Pomerelia as part of the monastic state of the Teutonic Knights shortly after 1308
Pomerelia as part of the monastic state of the Teutonic Knights shortly after 1308

The Treaty of Soldin (German: Vertrag von Soldin) was signed on 13 September 1309 at Soldin (Myślibórz) by Waldemar, Margrave of Brandenburg-Stendal, and the Teutonic Order.[1]

In 1308, the Order had agreed to help Polish forces retake the city of Danzig (Gdańsk) from the Brandenburgians, in exchange for being allowed to garrison a nearby fort for a year. However, during the siege, disputes arose as to the extent of the fort that was to be loaned to the Teutonic Knights, and after being seized and briefly imprisoned, the Polish troops departed the siege. After they captured the city, the Teutonic Knights massacred its inhabitants and took the town for their own.

However, the Order still lacked any legal basis for their possession of Danzig. As a result, they purchased these from Brandenburg, as well as the rights to most of Pomerelia (Dirschau (Tczew), Schwetz (Świecie) and their hinterlands) for 10,000 silver Mark,[1] despite the fact that the initial claims to Danzig and surrounding areas by Brandenburg were themselves of dubious legality.[2]

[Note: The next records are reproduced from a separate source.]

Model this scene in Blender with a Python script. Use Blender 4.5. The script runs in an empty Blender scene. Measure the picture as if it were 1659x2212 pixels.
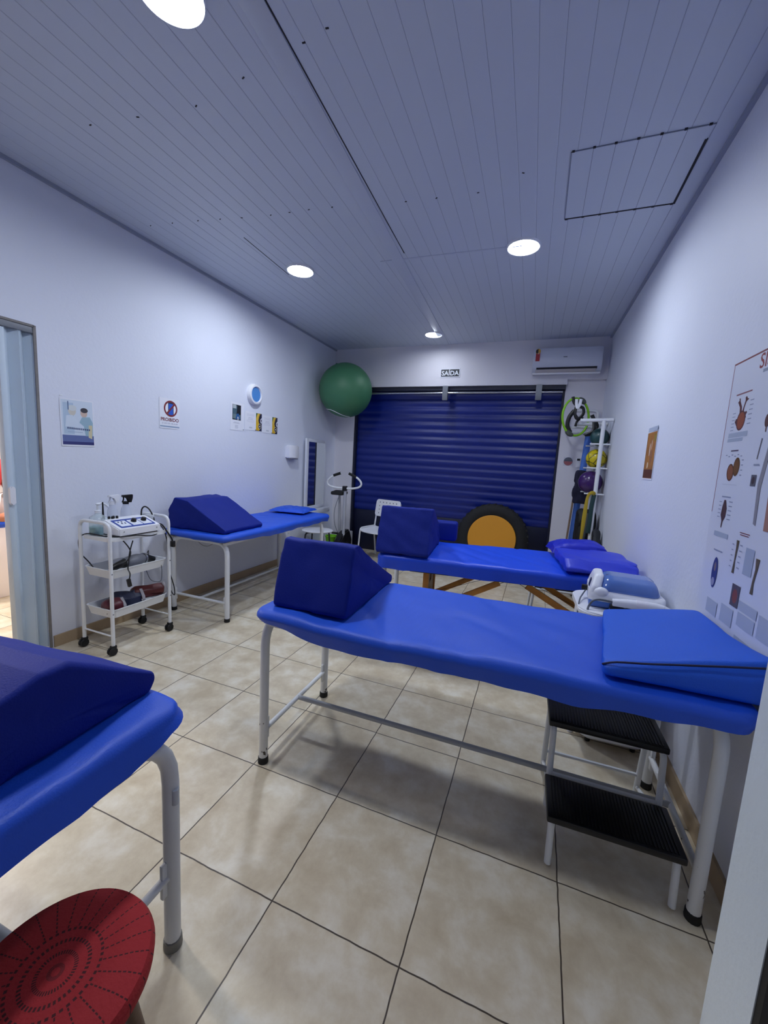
import bpy, bmesh, math, random
from mathutils import Vector, Matrix, noise, Euler

S = bpy.context.scene
COL = S.collection
random.seed(7)
PI = math.pi

# ------------------------------------------------------------------ camera, world, exposure
F_PX, YAW, PITCH, ROLL, CAM_H = 865.1, .3614, .1285, .0551, 1.48
cam_d = bpy.data.cameras.new('camera')
cam_d.sensor_fit = 'HORIZONTAL'
cam_d.sensor_width = 36.0
cam_d.lens = 36.0 * F_PX / 1659.0
cam_d.clip_start = 0.02
cam = bpy.data.objects.new('camera', cam_d)
COL.objects.link(cam)
fwd = Vector((-math.sin(YAW) * math.cos(PITCH), math.cos(YAW) * math.cos(PITCH), -math.sin(PITCH)))
rt = Vector((math.cos(YAW), math.sin(YAW), 0))
up = rt.cross(fwd)
r2 = math.cos(ROLL) * rt + math.sin(ROLL) * up
u2 = -math.sin(ROLL) * rt + math.cos(ROLL) * up
M = Matrix((r2, u2, -fwd)).transposed().to_4x4()
M.translation = Vector((0, 0, CAM_H))
cam.matrix_world = M
S.camera = cam

S.view_settings.view_transform = 'Standard'
S.view_settings.look = 'None'
S.view_settings.gamma = 1.0
S.view_settings.use_curve_mapping = False
S.view_settings.exposure = 0.0
S.cycles.max_bounces = 10
S.cycles.diffuse_bounces = 6
S.cycles.caustics_reflective = False
S.cycles.caustics_refractive = False

W = bpy.data.worlds.new('world')
S.world = W
W.use_nodes = True
W.node_tree.nodes['Background'].inputs[0].default_value = (.55, .65, .8, 1)
W.node_tree.nodes['Background'].inputs[1].default_value = 0.05

LAMP_STRENGTH = 222.0
LAMP_COLOR = (.815, .885, 1.0)

# ------------------------------------------------------------------ materials
def lin(c):
    out = []
    for v in c[:3]:
        v = v / 255.0
        out.append(v / 12.92 if v <= .04045 else ((v + .055) / 1.055) ** 2.4)
    return (*out, 1.0)

_mats = {}
def mat(name, rgb, rough=.5, metal=0., var=0., vscale=8., bump=0., bscale=60., sheen=0., spec=.5, trans=0., alpha=1., emis=None, estr=0., coat=0.):
    if name in _mats:
        return _mats[name]
    m = bpy.data.materials.new(name)
    m.use_nodes = True
    nt = m.node_tree
    b = nt.nodes['Principled BSDF']
    c = lin(rgb)
    b.inputs['Base Color'].default_value = c
    b.inputs['Roughness'].default_value = rough
    b.inputs['Metallic'].default_value = metal
    b.inputs['Specular IOR Level'].default_value = spec
    b.inputs['Transmission Weight'].default_value = trans
    b.inputs['Alpha'].default_value = alpha
    b.inputs['Coat Weight'].default_value = coat
    if sheen:
        b.inputs['Sheen Weight'].default_value = sheen
        b.inputs['Sheen Roughness'].default_value = .4
        b.inputs['Sheen Tint'].default_value = c
    if emis:
        b.inputs['Emission Color'].default_value = (*emis, 1)
        b.inputs['Emission Strength'].default_value = estr
    tc = nt.nodes.new('ShaderNodeTexCoord')
    n = nt.nodes.new('ShaderNodeTexNoise')
    n.inputs['Scale'].default_value = vscale
    n.inputs['Detail'].default_value = 4
    nt.links.new(tc.outputs['Object'], n.inputs['Vector'])
    if var:
        mx = nt.nodes.new('ShaderNodeMix')
        mx.data_type = 'RGBA'
        mx.inputs['A'].default_value = tuple(min(1, v * (1 - var)) for v in c[:3]) + (1,)
        mx.inputs['B'].default_value = tuple(min(1, v * (1 + var)) for v in c[:3]) + (1,)
        nt.links.new(n.outputs['Fac'], mx.inputs['Factor'])
        nt.links.new(mx.outputs['Result'], b.inputs['Base Color'])
    if bump:
        n2 = nt.nodes.new('ShaderNodeTexNoise')
        n2.inputs['Scale'].default_value = bscale
        n2.inputs['Detail'].default_value = 3
        nt.links.new(tc.outputs['Object'], n2.inputs['Vector'])
        bp = nt.nodes.new('ShaderNodeBump')
        bp.inputs['Strength'].default_value = bump
        bp.inputs['Distance'].default_value = .01
        nt.links.new(n2.outputs['Fac'], bp.inputs['Height'])
        nt.links.new(bp.outputs['Normal'], b.inputs['Normal'])
    _mats[name] = m
    return m

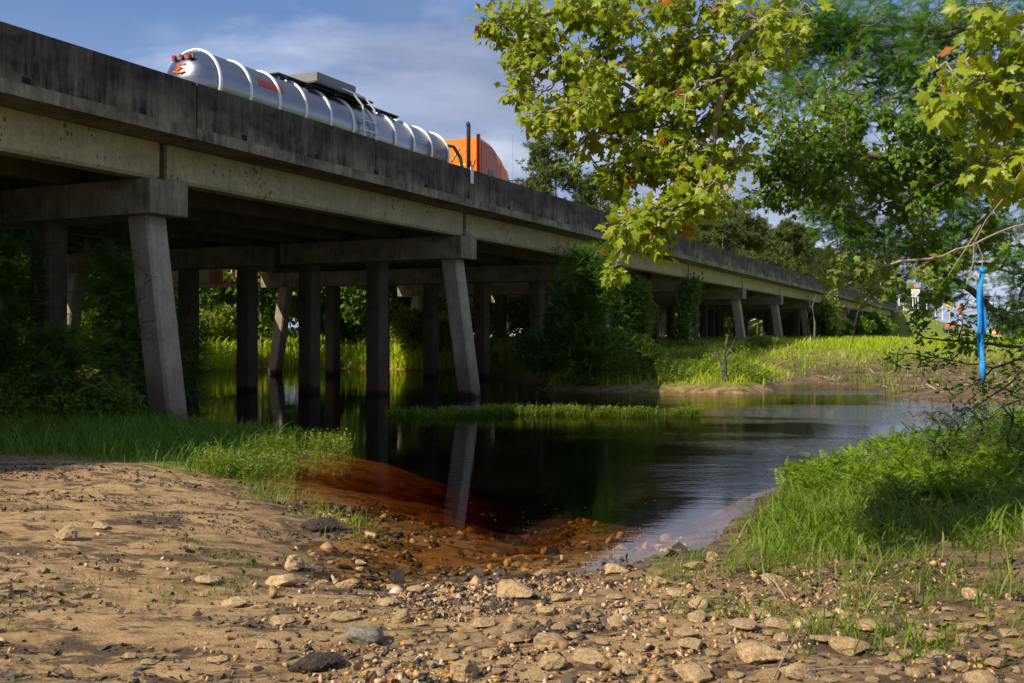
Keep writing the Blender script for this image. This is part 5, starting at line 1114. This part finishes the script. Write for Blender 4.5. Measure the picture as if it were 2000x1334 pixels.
# white panel sign with an orange plate above it
c = W(1788, 572, 190); g_ = gz(c.x, 190); e = empty('road_sign', (c.x, 190, g_), sign_rot(c.x, 190), label='white panel sign with three black text bars under an orange plate', cat='sign')
b = MB(); b.box(-.72, .72, 0, .03, -.75, .65); obj('sign_face', b.me('sign_face', m_wsign), e, (0, 0, c.z-g_))
b = MB(); b.box(-.45, .5, 0, .03, .75, 1.2); obj('orange_plate', b.me('orange_plate', m_osign), e, (0, 0, c.z-g_))
b = MB()
for z0 in (-.45, -.1, .25): b.box(-.5, .5 if z0 > -.4 else .2, -.012, -.003, z0, z0+.12)
obj('sign_marking', b.me('sign_marking', m_bk), e, (0, 0, c.z-g_))
b = MB(); b.box(-.05, .05, .032, .12, -.2, c.z-g_+.6); obj('post', b.me('post', m_post), e)
# guard rail posts, drums and barricade
for i, (px, yt, yb, Y) in enumerate(((1756, 584, 600, 170), (1783, 584, 603, 178), (1793, 578, 600, 185), (1827, 586, 606, 190), (1841, 586, 608, 180), (1810, 592, 608, 172))):
    c = W(px, yb, Y); b = MB(); h_ = (yb-yt)/2000*Y+.4; b.box(-.09, .09, -.09, .09, 0, h_, .03); obj('marker_post', b.me('marker_post', mw), loc=(c.x, Y, min(c.z, gz(c.x, Y)+1.2)-.3), rot=(0, 0, TH), label='thin white marker post on top of the embankment', cat='post', group='white posts on the embankment')
gr = empty('guard_rail', P(166, 12.9, 5.6), TH, label='grey steel guard rail starting at the end of the bridge', cat='guard rail')
b = MB(); b.extrude_x([(0, .45), (.05, .50), (0, .56), (.05, .62), (0, .68), (.08, .68), (.08, .45)], 0, 40); obj('rail', b.me('rail', m_post), gr)
b = MB(); b.box(-.08, .08, .09, .25, -.4, .72); pm_ = b.me('rail_post', m_post)
for i in range(14): obj('rail_post', pm_, gr, (1+i*2.9, 0, 0))
b = MB(); b.revolve_x([(0, .30), (.28, .28), (.281, .27), (.55, .26), (.9, .22), (.92, .0)], 16); dm = b.me('drum_body', m_osign)
b = MB(); b.revolve_x([(.30, .285), (.45, .275)], 16); b.revolve_x([(.62, .262), (.76, .25)], 16); db = b.me('drum_band', m_wsign)
for i, (px, py, Y) in enumerate(((1886, 622, 120), (1892, 623, 122), (1943, 632, 100), (1950, 636, 96))):
    c = W(px, py, Y); g_ = gz(c.x, Y); e = empty('traffic_drum', (c.x, Y, g_), label='orange and white striped roadworks drum behind the twigs', cat='drum', group='orange roadworks drums'); e.rotation_euler = (0, R(-90), 0)
    obj('drum_body', dm, e); obj('drum_band', db, e)
c = W(1857, 613, 150); g_ = gz(c.x, 150); e = empty('flatbed_trailer', (c.x, 150, g_), sign_rot(c.x, 150), label='dark parked trailer with orange gear behind the embankment edge', cat='trailer')
b = MB(); b.box(-.9, .9, 0, 2.0, .6, 1.5, .04); obj('body', b.me('body', m_gry), e)
b = MB(); b.box(-.6, -.2, -.06, -.004, .8, 1.2); b.box(.1, .6, -.06, -.004, .8, 1.2); obj('orange_gear', b.me('orange_gear', m_osign), e)
for x in (-.55, .55): obj('wheel', tyre, e, (x, .3, .5), (0, 0, R(90)))
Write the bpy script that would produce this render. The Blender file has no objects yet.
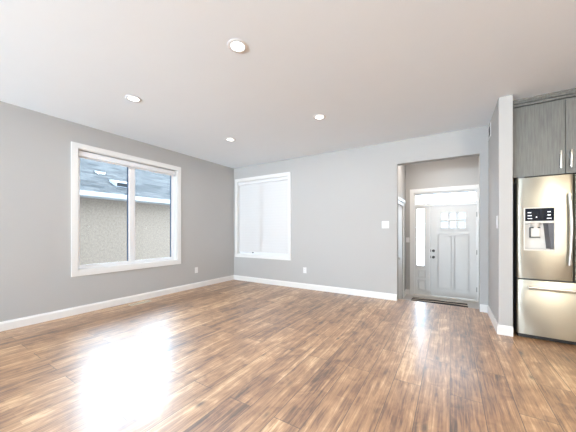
import bpy, bmesh, math, random
from mathutils import Vector, Matrix
random.seed(4)
S = bpy.context.scene
COL = S.collection
PI = math.pi

# ------------------------------------------------------------------ camera, world, lights, exposure
cam_d = bpy.data.cameras.new('camera'); cam = bpy.data.objects.new('camera', cam_d); COL.objects.link(cam)
cam.location = (0, 0, 1.19); cam.rotation_euler = (PI/2, 0, math.radians(31.745))
cam_d.sensor_width = 36; cam_d.sensor_fit = 'HORIZONTAL'; cam_d.lens = 262/576*36
cam_d.shift_y = 15.3/576; cam_d.clip_start = .02
S.camera = cam
S.view_settings.view_transform = 'Standard'; S.view_settings.look = 'None'
S.view_settings.gamma = 1; S.view_settings.use_curve_mapping = False
S.view_settings.exposure = 0.31
S.cycles.use_denoising = True
S.cycles.max_bounces = 10; S.cycles.diffuse_bounces = 6; S.cycles.glossy_bounces = 4
S.cycles.transparent_max_bounces = 12; S.cycles.caustics_reflective = False; S.cycles.caustics_refractive = False
S.cycles.sample_clamp_indirect = 6.0

w = bpy.data.worlds.new('overcast_sky'); S.world = w; w.use_nodes = True
bgn = w.node_tree.nodes['Background']; bgn.inputs[0].default_value = (.69, .85, 1.0, 1)
# hazy sky, brightest around the veiled sun low in the north-west
def sky_math(op, a, b_=None):
    n = w.node_tree.nodes.new('ShaderNodeMath'); n.operation = op
    for i, v in enumerate((a, b_)):
        if v is None: continue
        if isinstance(v, (int, float)): n.inputs[i].default_value = v
        else: w.node_tree.links.new(v, n.inputs[i])
    return n.outputs[0]
stc = w.node_tree.nodes.new('ShaderNodeTexCoord'); sdp = w.node_tree.nodes.new('ShaderNodeVectorMath'); sdp.operation = 'DOT_PRODUCT'
w.node_tree.links.new(stc.outputs['Generated'], sdp.inputs[0]); sdp.inputs[1].default_value = Vector((-.58, .71, .40)).normalized()
SKY_BASE, SKY_GLOW = 6.4, 12.0
w.node_tree.links.new(sky_math('ADD', sky_math('MULTIPLY', sky_math('POWER', sky_math('MAXIMUM', sdp.outputs['Value'], 0.0), 4.0), SKY_GLOW), SKY_BASE), bgn.inputs[1])

def light(name, kind, loc, rot, power, color=(1, 1, 1), size=1, size_y=None, spot=None):
    d = bpy.data.lights.new(name, kind); o = bpy.data.objects.new(name, d); COL.objects.link(o)
    o.location = loc; o.rotation_euler = rot; d.energy = power; d.color = color
    if kind == 'AREA':
        d.size = size
        if size_y: d.shape = 'RECTANGLE'; d.size_y = size_y
        else: d.shape = 'DISK'
        if spot: d.spread = spot
    elif kind == 'SPOT': d.spot_size = spot; d.spot_blend = .8; d.shadow_soft_size = size
    else: d.shadow_soft_size = size
    return o
# rear fill: unseen panel added behind the camera, tipped up to brighten the ceiling
# added kitchen-side fill, aligned with the partition's shadow, tipped up to light the ceiling
light('kitchen_side_fill', 'AREA', (1.84, -.2, 2.40), Vector((-.34, .80, .46)).to_track_quat('-Z', 'Y').to_euler(), 54, (1.0, .925, .80), .28)
light('rear_ceiling_fill', 'AREA', (-2.5, -6.3, 1.3), (math.radians(157), 0, 0), 2150, (.74, .88, 1.0), 3.8, 2.3)
# unseen warm fill added over the kitchen side; ceiling can in the entry
for kx, ky in ((1.9, 1.7), (1.9, -.3), (3.2, 1.7), (3.2, -.3)):
    light('kitchen_warm_fill', 'AREA', (kx, ky, 2.725), (0, 0, 0), 13, (1.0, .80, .56), .14)
light('entry_can_light', 'AREA', (-.30, 5.65, 2.93), (0, 0, 0), 21, (1.0, .89, .80), .16)

# ------------------------------------------------------------------ materials
def mat(name, color=(.8, .8, .8), rough=.5, metal=0, spec=.5, bump=0, bscale=60, var=0, vscale=4, emit=0, coat=0, stretch=None):
    m = bpy.data.materials.new(name); m.use_nodes = True
    nt = m.node_tree; N = nt.nodes; L = nt.links; b = N['Principled BSDF']
    b.inputs['Base Color'].default_value = (*color, 1); b.inputs['Roughness'].default_value = rough
    b.inputs['Metallic'].default_value = metal; b.inputs['Specular IOR Level'].default_value = spec
    b.inputs['Coat Weight'].default_value = coat
    if emit:
        b.inputs['Emission Color'].default_value = (*color, 1); b.inputs['Emission Strength'].default_value = emit
    tc = N.new('ShaderNodeTexCoord'); mp = N.new('ShaderNodeMapping'); L.new(tc.outputs['Object'], mp.inputs[0])
    if stretch: mp.inputs['Scale'].default_value = stretch
    nz = N.new('ShaderNodeTexNoise'); L.new(mp.outputs[0], nz.inputs['Vector']); nz.inputs['Scale'].default_value = vscale
    nz.inputs['Detail'].default_value = 4
    if var:
        mx = N.new('ShaderNodeMix'); mx.data_type = 'RGBA'; L.new(nz.outputs['Fac'], mx.inputs['Factor'])
        mx.inputs[6].default_value = (*[c*(1-var) for c in color], 1); mx.inputs[7].default_value = (*[min(1, c*(1+var)) for c in color], 1)
        L.new(mx.outputs[2], b.inputs['Base Color'])
    if bump:
        n2 = N.new('ShaderNodeTexNoise'); L.new(mp.outputs[0], n2.inputs['Vector']); n2.inputs['Scale'].default_value = bscale
        bp = N.new('ShaderNodeBump'); bp.inputs['Strength'].default_value = bump; bp.inputs['Distance'].default_value = .004
        L.new(n2.outputs['Fac'], bp.inputs['Height']); L.new(bp.outputs[0], b.inputs['Normal'])
    return m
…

The treaty was subsequently confirmed in 1311 by Emperor-elect Henry VII,[2] but repeatedly questioned by Poles, resulting in the Polish-Teutonic Wars.

In the Treaty of Kalisz (1343), the Polish king finally recognized the territorial changes.

The treaty gave the Teutonic Order control of the lower Vistula, a direct access to the Baltic Sea through Danzig, and a continuous route into the Holy Roman Empire. The same year the treaty was signed, the order's headquarters were moved from Venice to Marienburg (Malbork).[1]


  1. ^ a b c Rosamond McKitterick, Timothy Reuter, David Abulafia, and C.T. Allmand. The New Cambridge Medieval History: C. 1198-C. 1300, Cambridge University Press, 1995, ISBN 0-521-36289-X, p. 752.
  2. ^ a b Norman Davies. God's Playground: A History of Poland in Two Volumes. Oxford University Press, 2005, ISBN 0-19-925339-0.